RGS3000
6.7. Temperatuur meting
Op de besturing kan een temperatuurvoeler aangesloten. Deze kan worden gekoppeld aan een
"geleidendheidmeetcel" ten behoeve van een temperatuurcompensatie van de gemeten
geleidendheidswaarde (zie § 6.6.2 "Temperatuur" op blz. 21).
Attentie :
De temperatuurvoeler dient van het type PT1000 te zijn.
6.7.1. Temperatuur instellen
De temperatuur voeler kan alleen worden gekoppeld aan de temperatuuringang TM1.
De temperatuurvoeler dient van het type PT1000 te zijn.
6.7.2. Eigenschappen temperatuurmeting
In dit venster kan de eenheid worden ingesteld waarin de temperatuur meting dient te worden
weergegeven.
6.7.3. Bewaking minimale temperatuur
Ter bewaking kan van een minimale temperatuur kan een minimale grenswaarde van1 tot 99 °C
ingegeven worden.
Of de installatie daadwerkelijk wordt uitgeschakeld, kan worden ingesteld ("Uitschakelen"). Indien dit
het geval is dan kan worden ingesteld of de installatie weer automatisch inschakelt ("Autom. inschak.")
indien de gemeten waarde weer boven de grenswaarde komt.

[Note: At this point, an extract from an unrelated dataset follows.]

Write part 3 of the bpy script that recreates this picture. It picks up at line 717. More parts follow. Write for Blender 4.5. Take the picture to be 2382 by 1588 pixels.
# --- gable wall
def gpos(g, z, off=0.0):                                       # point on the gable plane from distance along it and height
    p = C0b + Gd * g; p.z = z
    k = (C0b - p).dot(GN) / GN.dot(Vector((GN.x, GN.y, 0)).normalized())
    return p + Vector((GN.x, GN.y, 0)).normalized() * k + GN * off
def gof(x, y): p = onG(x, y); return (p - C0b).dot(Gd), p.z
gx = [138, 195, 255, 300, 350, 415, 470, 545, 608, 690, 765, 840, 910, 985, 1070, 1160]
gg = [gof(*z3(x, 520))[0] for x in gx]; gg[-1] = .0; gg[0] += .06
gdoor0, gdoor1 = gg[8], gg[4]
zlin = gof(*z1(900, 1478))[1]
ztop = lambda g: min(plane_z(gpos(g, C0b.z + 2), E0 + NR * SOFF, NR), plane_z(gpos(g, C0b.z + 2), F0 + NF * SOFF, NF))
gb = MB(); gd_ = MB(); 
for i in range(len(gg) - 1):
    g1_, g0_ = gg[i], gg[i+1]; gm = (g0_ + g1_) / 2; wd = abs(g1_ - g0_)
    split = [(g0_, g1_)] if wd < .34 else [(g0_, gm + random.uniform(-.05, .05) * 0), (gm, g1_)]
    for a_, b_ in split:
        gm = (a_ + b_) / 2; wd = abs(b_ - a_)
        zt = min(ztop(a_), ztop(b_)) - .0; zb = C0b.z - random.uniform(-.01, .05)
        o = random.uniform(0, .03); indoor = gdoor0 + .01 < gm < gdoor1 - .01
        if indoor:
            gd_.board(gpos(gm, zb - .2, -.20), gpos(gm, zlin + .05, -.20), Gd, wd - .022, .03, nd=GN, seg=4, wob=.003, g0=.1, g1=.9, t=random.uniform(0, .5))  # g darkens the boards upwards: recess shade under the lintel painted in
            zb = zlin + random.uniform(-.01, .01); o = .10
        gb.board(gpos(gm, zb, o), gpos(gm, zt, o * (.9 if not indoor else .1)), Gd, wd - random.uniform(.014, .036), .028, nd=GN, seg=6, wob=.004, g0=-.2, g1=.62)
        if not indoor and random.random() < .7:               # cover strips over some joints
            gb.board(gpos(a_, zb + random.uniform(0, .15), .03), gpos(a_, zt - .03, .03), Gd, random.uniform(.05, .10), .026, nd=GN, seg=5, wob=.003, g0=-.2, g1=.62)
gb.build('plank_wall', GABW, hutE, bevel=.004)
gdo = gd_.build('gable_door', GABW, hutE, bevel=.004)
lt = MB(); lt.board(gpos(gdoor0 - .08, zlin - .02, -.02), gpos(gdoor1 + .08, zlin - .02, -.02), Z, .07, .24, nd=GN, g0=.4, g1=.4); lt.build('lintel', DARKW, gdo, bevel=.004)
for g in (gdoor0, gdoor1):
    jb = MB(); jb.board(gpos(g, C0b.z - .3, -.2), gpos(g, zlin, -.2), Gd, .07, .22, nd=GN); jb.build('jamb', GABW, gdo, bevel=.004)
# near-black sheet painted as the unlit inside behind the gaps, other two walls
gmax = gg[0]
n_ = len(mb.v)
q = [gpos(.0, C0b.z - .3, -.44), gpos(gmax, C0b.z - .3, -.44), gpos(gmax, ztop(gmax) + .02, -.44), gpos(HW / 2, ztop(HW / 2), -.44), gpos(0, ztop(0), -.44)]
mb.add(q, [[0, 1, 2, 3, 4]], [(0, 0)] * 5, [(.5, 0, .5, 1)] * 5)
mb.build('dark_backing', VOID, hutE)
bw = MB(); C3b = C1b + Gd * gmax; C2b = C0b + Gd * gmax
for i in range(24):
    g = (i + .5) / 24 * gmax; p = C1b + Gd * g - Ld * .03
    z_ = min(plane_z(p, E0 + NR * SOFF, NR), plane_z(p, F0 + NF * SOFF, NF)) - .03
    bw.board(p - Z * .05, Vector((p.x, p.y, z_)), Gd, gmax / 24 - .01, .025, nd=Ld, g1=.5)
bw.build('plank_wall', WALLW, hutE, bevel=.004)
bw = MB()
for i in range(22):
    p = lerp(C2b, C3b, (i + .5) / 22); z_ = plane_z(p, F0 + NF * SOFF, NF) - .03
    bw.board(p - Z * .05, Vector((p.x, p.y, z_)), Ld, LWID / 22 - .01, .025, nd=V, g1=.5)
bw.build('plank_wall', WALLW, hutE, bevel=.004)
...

Is de bewaking niet ingeschakeld ("Bewaking") dan zal de bewaking niet in de programmeerlijst van
de fasen verschijnen.
Componenten
Verder kan er een vertraging worden ingevoerd (1-9999 sec). De
gemeten waarde dient gedurende deze vertraging onder de
grenswaarde te liggen voordat een alarm wordt gegeven of de
installatie eventueel wordt uitgeschakeld.